Investors may have been bullish, given that Berkshire is Warren Buffett's conglomerate. Or, it may be due to the company's reinforced position, as its CEO said it plays a "critical role as an economic shock absorber" in Australia and New Zealand.
IAG's HY FY24 financials were also reasonably strong.
Gross written premium (GWP) increased by 12.5% to $7.9 billion, whereas insurance profit rose by nearly 75% to $614 million.
The company also declared an interim dividend of 10 cents per share and announced a $200 million on-market share buyback. These are shareholder-friendly moves, in my view.
Investors seem to think so as well. Since the insurer posted its half-year numbers in February, IAG is up by $1.10 per share.
What's the view on IAG shares?
We can never predict the stock market's future movements. But one thing for sure is that we don't want to overpay to buy a share.
IAG shares currently trade on a price-to-earnings ratio (P/E) of 22.6 times. This says that investors are paying $22 for every $1 of the company's earnings.
This is more expensive than the 18 times multiple for the iShares Core S&P/ASX 200 ETF (ASX: IOZ), which tracks the benchmark index.
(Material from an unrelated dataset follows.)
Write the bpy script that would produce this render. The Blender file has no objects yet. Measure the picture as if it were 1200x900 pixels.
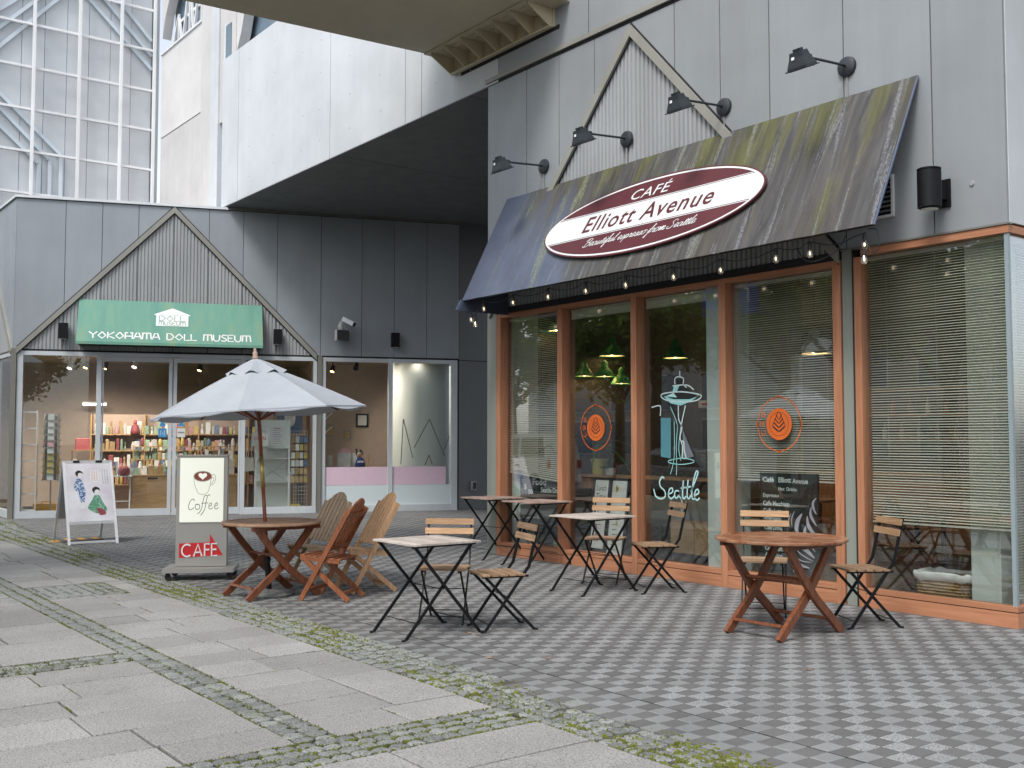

Therefore, you are paying a premium in buying IAG today.
What do analysts say?
Analysts are also split on whether to buy the company now or not.
Goldman Sachs has a neutral rating on IAG shares and a 12-month price target of $6.72. It notes potential risks like volume loss due to rate increases and persistent claims inflation.
However, it also acknowledges IAG's strong rate cycle and capital flexibility. The "operating leverage on its expense ratio" could also drive growth, it says.
Citi, on the other hand, favours IAG over rival Suncorp Group Ltd (ASX: SUN) due to its cost-cutting opportunities and earnings growth. But it values the stock at $6.75 apiece – around 6% lower than where it currently trades.
CommSec data indicates that the consensus of analyst ratings for IAG shares is a moderate buy, with 5 buy ratings and 7 hold ratings.
At the time my colleague Bronwyn covered IAG back in May, this split was 4 rating it a buy, 9 rating it a hold, and 1 analyst rating it a sell.
As such there is now 1 more firm that rates IAG a buy versus 2 months ago, and none rating it a sell.
Foolish takeaway
In my opinion, the view on IAG shares is currently bullish. Although, whilst some brokers are bullish, the stock has rallied past their price targets. There is no saying if they will revise these numbers.
One thing is true – the stock has several tailwinds behind it. But the risk is in overpaying at a 22 times P/E ratio, which is higher than the ETF tracking the benchmark index.
Regardless of the outcome, remember to conduct your own due diligence.